The slayings this weekend follow the mass killings of Hindus in different parts of the State earlier this month. On August 1 and 2, gunmen killed nearly 90 persons in separate attacks on Hindu pilgrims at Pahalgam in the Kashmir Valley; prdominantly Hindu migrant labourers at a brick-klin factory in Qazi Gund and in a neighbouring village; and local Hindus in Doda, immediately south of the Valley. Although the massacres were condemned by most major separatist political parties and armed groups active in Kashmir, they are believed to have been carried out by militant factions opposed to peace talks then under way between Hizb-ul- Mujahideen, Kashmir's largest armed guerilla group, and the Indian Government.

No one has claimed responsibility for the attacks this past weekend. Although in each case local Hindu residents were selectively trageted, local observers and media have speculated that there may have been different motives for the different incidents. Some of the persons killed in the attack on homes in Kot Dara were reported to have been members of the local Village Difense Committee (VDC), an institution established by the State Government in the hill districts.

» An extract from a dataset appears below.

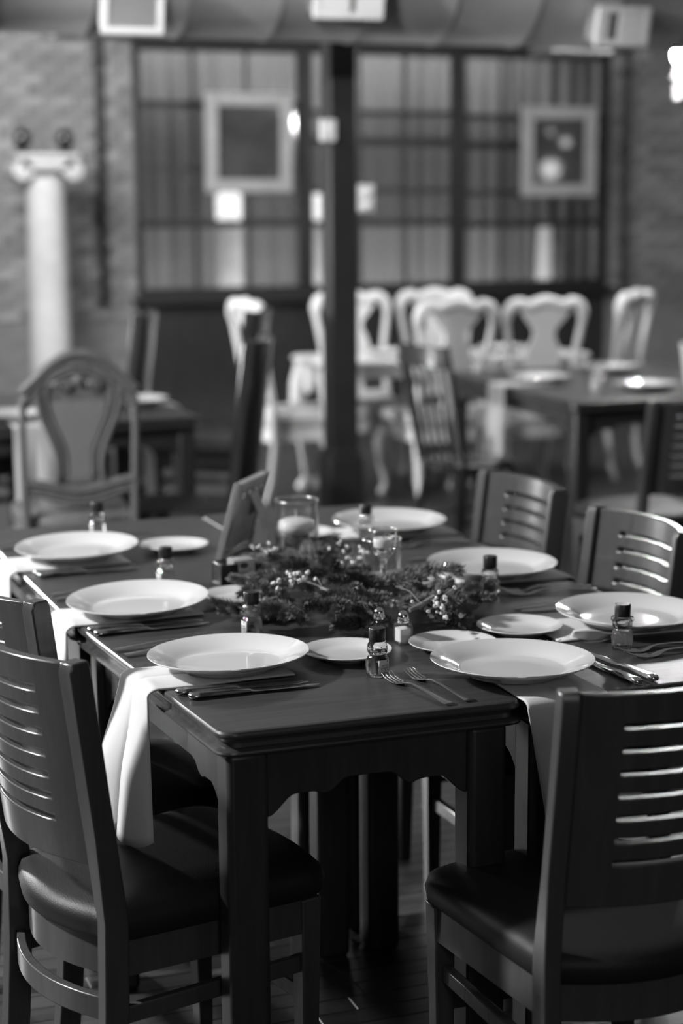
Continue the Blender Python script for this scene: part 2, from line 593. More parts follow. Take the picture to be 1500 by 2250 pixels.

The VDCs, ostensibly set up to guarantee the safety of all of the region's inhabitants, have recruited their members almost exclusively from local Hindu communities and are seen by militants as adjuncts to the Indian security forces.

The attempted killing in Qazi Gund came two days after the State Cabinet approved a controversial proposal for the resettlement of displaced Hindus, most of whom had fled their homes in the Kashmir Valley in 1990, into three new ``safe'' zones in the Valley.